Just as the worst case is 3.  Both numbers are part of the decision
making equation.  In my response to David, in which you cut the context,
I was simply stating his numbers were different than mine, and likely
wrong, which they were.  I was not making the argument, as you seem to
suggest here, that one should look at the best case 11 disk redundancy
as a magical number on which to make a decision.

> but quicksort has taught me to always 
> look at average-case and worst-case as well. What you describe has very good 
> best-case failure resilience, but its worst-case resilience is poorer. It 
> has better best-case, average-case, *and* worst-case performance, but has 
> considerably worse storage efficiency.

This has already been stated many times in the thread, more than once by
me.

> All of those need to be weighed in deciding which to use; raid 15 being 
> 'just better' isn't something that can be claimed. It depends on the 
> workload.

Again, already stated multiple times.

> <snip>
>> Knowing this is often critical from an architectural standpoint David.
>> It is quite common to create the mirrors of a RAID10 across two HBAs and
>> two JBOD chassis.  Some call this "duplexing".  With RAID10 you know you
>> can lose one HBA, one cable, one JBOD (PSU, expander, etc) and not skip
>> a beat.  "RAID15" would work the same in this scenario.
>>
>> This architecture is impossible with RAID5/6.  Any of the mentioned
>> failures will kill the array.
> 
> And again, these address different issues. 

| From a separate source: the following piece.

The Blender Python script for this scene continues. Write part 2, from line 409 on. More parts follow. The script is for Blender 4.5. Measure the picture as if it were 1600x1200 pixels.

"And again"?  This is the first time this has been discussed in this
thread.  And this isn't a "different issue".  It is part of the storage
architecture equation, and for some critically important.

> For one, there's multipath - with 
> dual-ported drives, multipath, etc. you can tolerate HBA failure; that 
> renders part of the issue something of a canard.

Except for one critical factor:  Only select few SAS drive models offer
dual ports, and they are very pricey, typically only offered in "Big 5"
vendor integrated storage products, usually SAN arrays, which include
RAID capability.  You don't often find dual-ported SAS drives available
in anyone's JBOD chassis.  ZERO SATA drives are dual ported.  The vast
majority of people using md/RAID are using SATA disks, not SAS.

To make such an argument displays some serious ignorance.  To call my
statement of fact a canard displays even more...

> Adding a second JBOD is really not an apples-to-apples comparison, either - 
> it's not likely to be a useful configuration in the same situations as lend 
> themselves to parity

Introducing a straw man?  Either that's intentional or you didn't read
my reply to David in context.  Please go back and read the exchange
again.  And for that matter, re-read the entire thread.  I've clearly
state once, if not twice, that RAID15 is something that only current
RAID10 users would be interested in, and that current parity RAID users
would shun it.  Just as you are here.

> Certainly, no-one is advocating that support for 
> RAID 10 be removed, and 

Where are you coming up with such nonsense?  Of course no one has
suggested this.  Why did you make this statement?

> mdadm is certainly capable of handling a manually-
> created RAID 15 today.

No, it is certainly not capable today.  Somehow you have missed all of
the posts explaining and discussing the key feature requirements of the
proposed RAID15 personality.

Considering the quantity of factual errors you've made in this post
Alex, I suggest you get your ducks in a row before your next reply, or
simply stay out of this thread entirely.  To date you've posted 3
replies, and not a one has added anything of value to the discussion.

I should have started a separate thread for the RAID15 idea, instead
dropping it into the triple parity thread.  That would have kept the
BTRFS users out of the discussion, as there would have been no reason to
CC that list, as was done in this case...

Speaking of which, no need to reply-all to BTRFS as this discussion has
nothing to do with it, thus removed.